そのことが原因で、業績悪化に繋がり株価が下がる傾向にあります。
また、金利が上がるとわかっている段階で、多くの投資家が持株を手放す可能性もあります。
こうした要因が重なり合い、金利が上がると株価が下がる原因を作ると考えられます。
金利が上がると為替はどうなる
金利が上がると、金利を上げた国の通貨が変われる動きが出てきます。
金利が低い通貨を持つより、金利が高い通貨を持っていた方が金利が多くつくからです。
例えば、日本の金利が低く米国のドル金利が高い場合は、日本の通貨を持つよりドルを持っていた方が有利です。

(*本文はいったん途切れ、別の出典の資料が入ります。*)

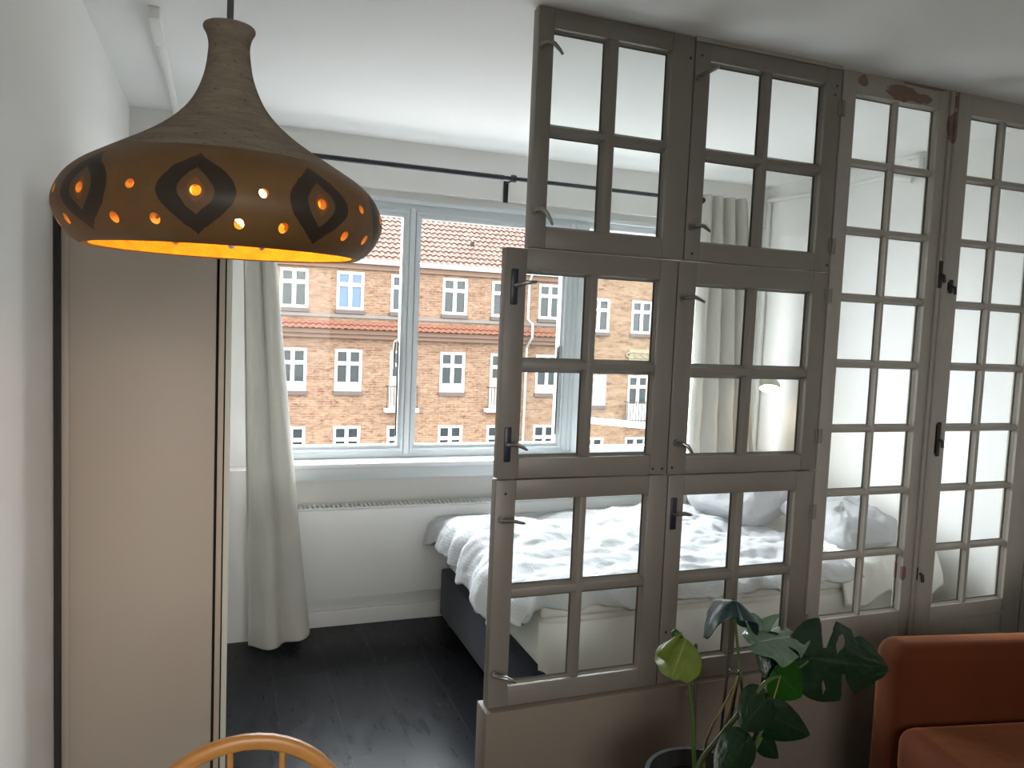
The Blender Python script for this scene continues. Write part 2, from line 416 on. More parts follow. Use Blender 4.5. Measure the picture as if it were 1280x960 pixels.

円の比率を減らして、ドルの比率を増やす。金利の高いドルを買うという動きが出てきて、円安ドル高になる傾向が考えられます。
ただ、金利が上がるだけでは円安ドル高になるという基本的な考え方は正解ですが、地政学リスクやその他の要因が円安ドル高にならないケースを作る事も視野に入れておく必要があります。
テーパリング まとめ
テーパリングは、金融緩和や量的緩和の終了を示します。
金利が上がる要因や株価の下落など、テーパリングは悪いことが起こるような感じがしますが、経済の回復が見込めたというプラス要因だと考えられます。
経済が回復してきたという事は、多少の下落や為替変動があっても、持ち直す可能性は十分に考えらるのではないでしょうか。
目先の利益を追求するだけでなく、長期的な視点でテーパリングを含めた今後の先行きを考えられようになると、投資家として一歩前進できるのではないかと思います。